══ Dataset section ══

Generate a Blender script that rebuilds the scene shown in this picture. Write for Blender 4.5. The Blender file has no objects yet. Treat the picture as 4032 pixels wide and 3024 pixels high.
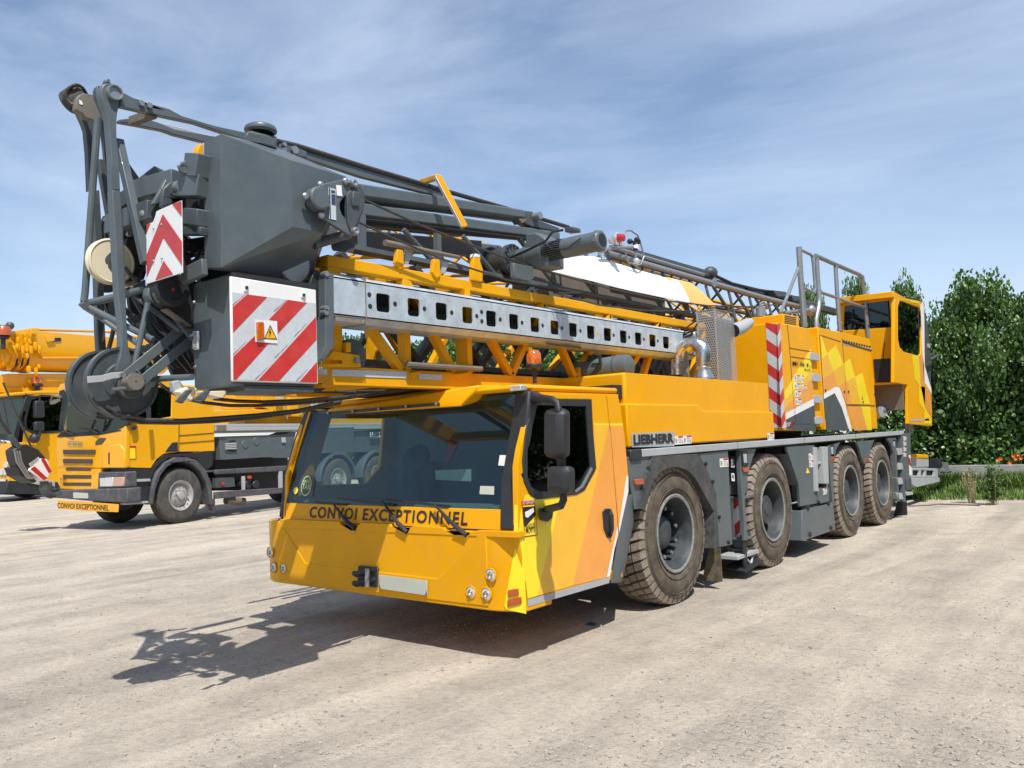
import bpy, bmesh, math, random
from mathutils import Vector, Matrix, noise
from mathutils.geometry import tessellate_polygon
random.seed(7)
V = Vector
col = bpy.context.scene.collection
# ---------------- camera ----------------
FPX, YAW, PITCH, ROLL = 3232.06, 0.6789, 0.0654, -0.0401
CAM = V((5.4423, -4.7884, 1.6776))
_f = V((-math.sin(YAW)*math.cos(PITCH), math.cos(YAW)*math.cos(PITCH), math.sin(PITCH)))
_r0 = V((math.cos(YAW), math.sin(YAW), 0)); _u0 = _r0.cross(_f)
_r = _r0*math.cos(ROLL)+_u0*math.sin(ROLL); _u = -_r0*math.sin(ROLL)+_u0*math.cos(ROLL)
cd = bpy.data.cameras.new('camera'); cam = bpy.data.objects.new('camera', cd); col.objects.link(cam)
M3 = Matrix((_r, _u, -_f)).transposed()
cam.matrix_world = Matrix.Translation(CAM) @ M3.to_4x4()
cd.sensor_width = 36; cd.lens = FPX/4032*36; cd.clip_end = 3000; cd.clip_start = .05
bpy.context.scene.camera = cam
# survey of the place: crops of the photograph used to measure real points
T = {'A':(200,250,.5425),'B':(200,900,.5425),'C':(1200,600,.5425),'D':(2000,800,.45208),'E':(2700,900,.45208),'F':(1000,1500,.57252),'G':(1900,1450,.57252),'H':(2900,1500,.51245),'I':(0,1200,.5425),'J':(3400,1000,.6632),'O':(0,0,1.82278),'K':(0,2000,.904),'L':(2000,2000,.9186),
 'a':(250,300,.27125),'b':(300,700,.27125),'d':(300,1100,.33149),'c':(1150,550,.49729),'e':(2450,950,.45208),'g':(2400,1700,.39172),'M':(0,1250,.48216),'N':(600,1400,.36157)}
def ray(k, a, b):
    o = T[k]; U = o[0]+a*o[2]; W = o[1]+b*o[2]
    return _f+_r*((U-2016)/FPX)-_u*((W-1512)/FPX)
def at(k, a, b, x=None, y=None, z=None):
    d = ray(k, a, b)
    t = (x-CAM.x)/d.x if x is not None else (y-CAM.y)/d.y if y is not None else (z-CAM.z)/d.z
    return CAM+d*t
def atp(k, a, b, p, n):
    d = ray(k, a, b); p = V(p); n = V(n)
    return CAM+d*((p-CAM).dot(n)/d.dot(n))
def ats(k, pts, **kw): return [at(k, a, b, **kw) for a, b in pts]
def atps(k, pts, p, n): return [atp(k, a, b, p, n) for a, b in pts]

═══

What to produce
Work out how many lines of the listing above include the word "objects". Reply with nothing but the count.

Output below
2